- Midday comments:
- To start the day we see a good portion of the midwest forecast to receive between ½ and 3 inches of rain in the next week which makes any bullishness in the market difficult to hold on to. Talk of some crop regions needing rain has tempered the big picture somewhat and early season lows are hard to score right now so early in the season. Soybean markets came close to season lows once again only to be thwarted by the near record short position dictating that cover was taken later in the session (see Evening Update).
- Corn markets appear to have stalled ahead of next week’s USDA report despIte a 168-172 bu/acre analyst range, and the lower end bing forecast for next week’s report NOT for the final outturn. Regardless, anything within that range will mean a BIG crop by any standards and it may be appropriate right now to focus upon demand rather that supply going forward. The big question is, “Where is the demand going to materialise?” Potential for a reduced S American crop does exist as we have mentioned, but large global grain stockpiles will likely pressure prices for some time to come.

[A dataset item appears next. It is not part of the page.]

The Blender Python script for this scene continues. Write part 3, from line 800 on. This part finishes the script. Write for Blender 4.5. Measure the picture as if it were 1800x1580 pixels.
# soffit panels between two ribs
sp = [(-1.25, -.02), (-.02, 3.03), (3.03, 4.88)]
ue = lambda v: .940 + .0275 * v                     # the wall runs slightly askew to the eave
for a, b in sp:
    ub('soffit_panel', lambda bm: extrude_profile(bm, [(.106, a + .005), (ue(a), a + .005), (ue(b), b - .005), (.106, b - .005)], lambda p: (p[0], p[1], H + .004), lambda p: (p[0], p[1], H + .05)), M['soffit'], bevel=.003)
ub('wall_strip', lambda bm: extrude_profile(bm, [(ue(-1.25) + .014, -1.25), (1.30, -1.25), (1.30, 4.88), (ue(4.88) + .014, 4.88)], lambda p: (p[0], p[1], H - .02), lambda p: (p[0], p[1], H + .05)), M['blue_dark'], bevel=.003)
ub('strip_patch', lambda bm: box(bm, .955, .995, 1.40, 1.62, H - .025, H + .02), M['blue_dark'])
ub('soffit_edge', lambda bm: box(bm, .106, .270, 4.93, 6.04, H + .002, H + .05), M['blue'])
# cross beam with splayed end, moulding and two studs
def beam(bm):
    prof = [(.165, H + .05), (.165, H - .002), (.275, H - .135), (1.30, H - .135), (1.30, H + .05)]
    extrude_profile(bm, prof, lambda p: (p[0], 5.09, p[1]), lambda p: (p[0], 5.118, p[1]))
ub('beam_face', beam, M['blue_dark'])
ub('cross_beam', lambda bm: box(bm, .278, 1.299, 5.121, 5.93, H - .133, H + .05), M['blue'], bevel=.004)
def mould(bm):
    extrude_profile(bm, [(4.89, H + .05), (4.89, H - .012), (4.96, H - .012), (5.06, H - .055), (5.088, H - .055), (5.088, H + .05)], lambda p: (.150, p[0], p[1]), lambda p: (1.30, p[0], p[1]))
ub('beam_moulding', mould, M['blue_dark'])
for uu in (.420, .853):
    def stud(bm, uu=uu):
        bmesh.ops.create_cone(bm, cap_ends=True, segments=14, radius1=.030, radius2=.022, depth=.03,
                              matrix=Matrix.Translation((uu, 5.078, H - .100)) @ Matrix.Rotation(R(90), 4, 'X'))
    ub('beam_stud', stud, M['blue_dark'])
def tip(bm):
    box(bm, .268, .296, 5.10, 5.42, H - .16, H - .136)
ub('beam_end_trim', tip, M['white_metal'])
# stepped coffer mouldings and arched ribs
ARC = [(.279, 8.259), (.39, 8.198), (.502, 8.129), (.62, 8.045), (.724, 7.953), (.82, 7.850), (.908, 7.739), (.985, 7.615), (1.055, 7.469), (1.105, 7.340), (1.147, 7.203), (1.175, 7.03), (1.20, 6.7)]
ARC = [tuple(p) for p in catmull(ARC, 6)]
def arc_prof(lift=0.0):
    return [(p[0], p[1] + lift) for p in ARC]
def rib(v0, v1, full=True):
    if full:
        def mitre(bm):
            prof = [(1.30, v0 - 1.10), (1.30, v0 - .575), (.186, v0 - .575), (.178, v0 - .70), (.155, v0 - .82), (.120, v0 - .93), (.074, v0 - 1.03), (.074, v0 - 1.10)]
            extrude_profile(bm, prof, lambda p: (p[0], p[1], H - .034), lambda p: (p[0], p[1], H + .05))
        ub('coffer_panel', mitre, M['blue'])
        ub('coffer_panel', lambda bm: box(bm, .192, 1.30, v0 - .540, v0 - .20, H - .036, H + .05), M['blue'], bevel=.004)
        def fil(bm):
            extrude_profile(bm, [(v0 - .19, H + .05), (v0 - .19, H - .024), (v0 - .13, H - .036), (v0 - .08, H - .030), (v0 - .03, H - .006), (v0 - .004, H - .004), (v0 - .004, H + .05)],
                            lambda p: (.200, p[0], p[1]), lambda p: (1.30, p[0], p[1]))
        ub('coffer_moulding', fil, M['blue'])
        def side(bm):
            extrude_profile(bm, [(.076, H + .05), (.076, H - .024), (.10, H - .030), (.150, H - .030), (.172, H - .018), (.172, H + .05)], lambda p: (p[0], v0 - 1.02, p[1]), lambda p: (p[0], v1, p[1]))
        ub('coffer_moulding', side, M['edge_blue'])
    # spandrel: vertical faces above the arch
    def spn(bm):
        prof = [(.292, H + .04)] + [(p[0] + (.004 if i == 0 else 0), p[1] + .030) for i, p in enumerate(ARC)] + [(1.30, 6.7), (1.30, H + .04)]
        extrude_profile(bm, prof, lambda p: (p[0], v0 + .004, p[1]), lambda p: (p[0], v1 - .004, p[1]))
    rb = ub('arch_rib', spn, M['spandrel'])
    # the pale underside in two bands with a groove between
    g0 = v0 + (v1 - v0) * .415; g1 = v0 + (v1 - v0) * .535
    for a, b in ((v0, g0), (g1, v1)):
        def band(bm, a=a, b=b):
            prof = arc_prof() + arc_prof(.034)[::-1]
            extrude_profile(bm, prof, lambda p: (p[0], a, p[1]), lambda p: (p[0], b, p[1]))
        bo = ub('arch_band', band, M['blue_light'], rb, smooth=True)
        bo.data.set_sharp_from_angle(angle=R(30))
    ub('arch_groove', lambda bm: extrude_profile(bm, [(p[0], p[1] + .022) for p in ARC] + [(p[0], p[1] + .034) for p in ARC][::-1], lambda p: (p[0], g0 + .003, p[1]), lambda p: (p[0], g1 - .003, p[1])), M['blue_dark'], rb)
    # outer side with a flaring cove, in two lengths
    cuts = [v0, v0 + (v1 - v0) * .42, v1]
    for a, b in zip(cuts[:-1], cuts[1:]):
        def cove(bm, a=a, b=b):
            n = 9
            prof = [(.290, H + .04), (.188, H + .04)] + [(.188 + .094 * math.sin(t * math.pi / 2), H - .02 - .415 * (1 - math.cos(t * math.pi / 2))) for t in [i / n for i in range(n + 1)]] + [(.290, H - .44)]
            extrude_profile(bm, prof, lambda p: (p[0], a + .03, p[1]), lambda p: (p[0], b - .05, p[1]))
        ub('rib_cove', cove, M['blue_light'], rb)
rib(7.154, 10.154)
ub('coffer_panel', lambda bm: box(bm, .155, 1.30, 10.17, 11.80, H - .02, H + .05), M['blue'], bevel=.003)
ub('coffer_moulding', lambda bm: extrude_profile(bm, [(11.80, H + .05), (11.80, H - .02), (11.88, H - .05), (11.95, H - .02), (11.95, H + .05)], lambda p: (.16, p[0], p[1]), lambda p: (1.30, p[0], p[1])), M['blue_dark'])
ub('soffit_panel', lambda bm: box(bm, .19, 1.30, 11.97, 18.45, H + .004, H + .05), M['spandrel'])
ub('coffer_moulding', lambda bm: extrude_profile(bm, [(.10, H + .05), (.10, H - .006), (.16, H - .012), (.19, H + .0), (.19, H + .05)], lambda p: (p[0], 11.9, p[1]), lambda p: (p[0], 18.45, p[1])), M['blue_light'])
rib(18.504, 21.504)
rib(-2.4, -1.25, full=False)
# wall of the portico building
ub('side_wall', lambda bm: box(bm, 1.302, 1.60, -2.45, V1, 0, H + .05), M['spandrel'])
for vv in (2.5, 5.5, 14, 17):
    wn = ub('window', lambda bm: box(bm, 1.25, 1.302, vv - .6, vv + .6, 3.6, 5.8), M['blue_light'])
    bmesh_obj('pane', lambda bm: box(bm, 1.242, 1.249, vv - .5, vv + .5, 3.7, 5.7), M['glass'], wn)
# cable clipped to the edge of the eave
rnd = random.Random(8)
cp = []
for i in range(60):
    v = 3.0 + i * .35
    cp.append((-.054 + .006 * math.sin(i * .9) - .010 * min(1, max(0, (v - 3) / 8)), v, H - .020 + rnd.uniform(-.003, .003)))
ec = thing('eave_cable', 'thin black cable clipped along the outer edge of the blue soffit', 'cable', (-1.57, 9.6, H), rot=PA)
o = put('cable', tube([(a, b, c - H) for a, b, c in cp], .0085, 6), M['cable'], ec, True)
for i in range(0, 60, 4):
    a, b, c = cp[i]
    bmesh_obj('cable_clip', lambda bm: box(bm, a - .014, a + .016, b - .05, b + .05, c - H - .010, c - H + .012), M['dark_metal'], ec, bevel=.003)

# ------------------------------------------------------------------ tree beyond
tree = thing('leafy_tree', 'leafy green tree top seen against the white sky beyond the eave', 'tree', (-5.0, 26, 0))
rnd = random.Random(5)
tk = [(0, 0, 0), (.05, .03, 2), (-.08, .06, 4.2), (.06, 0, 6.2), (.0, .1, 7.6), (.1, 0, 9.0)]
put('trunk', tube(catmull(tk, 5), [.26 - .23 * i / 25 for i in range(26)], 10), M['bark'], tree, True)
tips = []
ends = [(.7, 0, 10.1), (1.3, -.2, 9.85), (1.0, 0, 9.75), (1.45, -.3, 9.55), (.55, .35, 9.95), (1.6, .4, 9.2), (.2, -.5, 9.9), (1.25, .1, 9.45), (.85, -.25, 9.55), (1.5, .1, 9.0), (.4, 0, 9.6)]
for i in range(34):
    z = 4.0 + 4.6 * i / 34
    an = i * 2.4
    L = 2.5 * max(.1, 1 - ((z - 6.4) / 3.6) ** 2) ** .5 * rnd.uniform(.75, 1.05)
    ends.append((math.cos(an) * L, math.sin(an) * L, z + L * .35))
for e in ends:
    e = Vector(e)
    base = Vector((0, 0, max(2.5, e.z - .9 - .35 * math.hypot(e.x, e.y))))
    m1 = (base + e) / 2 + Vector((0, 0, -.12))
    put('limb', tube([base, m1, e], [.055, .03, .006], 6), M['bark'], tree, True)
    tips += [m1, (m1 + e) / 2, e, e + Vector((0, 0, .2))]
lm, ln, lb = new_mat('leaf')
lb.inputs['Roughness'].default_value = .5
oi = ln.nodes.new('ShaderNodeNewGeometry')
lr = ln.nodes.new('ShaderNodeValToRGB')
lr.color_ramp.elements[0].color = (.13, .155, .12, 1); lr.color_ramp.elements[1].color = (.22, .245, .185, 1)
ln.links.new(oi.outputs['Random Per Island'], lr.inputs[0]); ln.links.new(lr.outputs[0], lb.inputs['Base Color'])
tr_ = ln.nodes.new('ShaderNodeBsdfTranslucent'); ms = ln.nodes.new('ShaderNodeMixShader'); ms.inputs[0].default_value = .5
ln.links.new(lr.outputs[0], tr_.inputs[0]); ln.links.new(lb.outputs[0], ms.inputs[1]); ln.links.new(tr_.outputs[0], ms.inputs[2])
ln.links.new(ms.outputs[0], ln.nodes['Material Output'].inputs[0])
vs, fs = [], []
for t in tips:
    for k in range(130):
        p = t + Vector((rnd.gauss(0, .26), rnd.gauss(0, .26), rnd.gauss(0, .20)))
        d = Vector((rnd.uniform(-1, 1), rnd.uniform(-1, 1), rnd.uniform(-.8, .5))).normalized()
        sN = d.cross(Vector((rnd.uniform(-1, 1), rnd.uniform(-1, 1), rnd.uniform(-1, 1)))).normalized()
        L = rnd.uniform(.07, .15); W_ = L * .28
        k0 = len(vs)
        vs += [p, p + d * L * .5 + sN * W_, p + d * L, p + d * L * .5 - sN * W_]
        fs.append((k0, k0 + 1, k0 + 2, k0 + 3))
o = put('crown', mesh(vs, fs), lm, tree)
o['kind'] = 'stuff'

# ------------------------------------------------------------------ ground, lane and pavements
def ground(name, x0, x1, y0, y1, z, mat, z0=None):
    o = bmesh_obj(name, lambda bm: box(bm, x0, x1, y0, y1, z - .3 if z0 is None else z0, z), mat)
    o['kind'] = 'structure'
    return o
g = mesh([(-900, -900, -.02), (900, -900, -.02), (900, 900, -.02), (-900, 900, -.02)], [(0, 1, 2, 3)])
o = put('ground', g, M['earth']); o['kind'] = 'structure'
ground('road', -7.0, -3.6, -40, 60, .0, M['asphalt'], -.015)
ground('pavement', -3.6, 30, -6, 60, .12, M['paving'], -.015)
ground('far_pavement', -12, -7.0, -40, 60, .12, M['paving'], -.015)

- Wheat has been the upside leader for a couple of days as tension escalated on the Russian/Ukraine border and appetite for risk reduced. The shorts have been unhappy to hold onto their position and covering has dictated the move to higher prices.
- Evening Update:
- Key today has been nervous short covering, particularly in the grains although the soybean complex has been pulled upwards, on worries over increased Russian troop movements along the Ukraine border. Suggestions that Putin is about to move troops across the border under the guise of a “peacekeeping force” are gaining credibility. Russian support for their cultural cousins appears to be gaining momentum and this could escalate the risks for a cross border conflict to erupt in more dramatic fashion. It has been noted that Putin has not sought parliamentary permission although his track record of irrational acts would suggest that this is not necessarily the way in which he would behave!
- Ukraine’s actions over the last couple of weeks have clawed back about half the territory that separatists formerly controlled, and it could be that Putin is merely “sabre rattling” and looking to cheer on the rebels in Ukraine. However, we are heading into a big weekend and an influential report next week, and “risk off” is the name of the game right now, particularly if there are profits to be booked.
- Black Sea wheat prices do not appear to have followed CBOT or Matif and to all intents and purposes is currently unchanged. Whether this remains the case will be interesting to see in the next day or so. As CBOT levels rise they become less competitive into export markets and potentially increase the likely US end stock position.
- Russia, in retaliation against recently imposed economic sanctions, has banned imports of agricultural products from those nations who have supported sanctions. At this time the US appears the loser as they supply (or used to supply) pork and poultry as well as soybeans.
- Discussions over the Matif wheat specifications for delivery have not reached agreement with one of the elevators involved looking to their board of directors for direction. The debate seems set to continue for a while yet leaving uncertainty, which markets (and traders) hate, and placing contract delivery into doubt – at least for the time being.
- All in all, we are looking at a fundamentally bearish physical position in global grains and oilseeds, which we have been writing of for some time – BUT – right now there is a fear over the geo-political situation which may intervene and disrupt the trend. However, our longer term view is that the big picture will prevail in the longer term and that prices will ultimately be driven by growing global stockpiles as well as potentially diminishing international trade.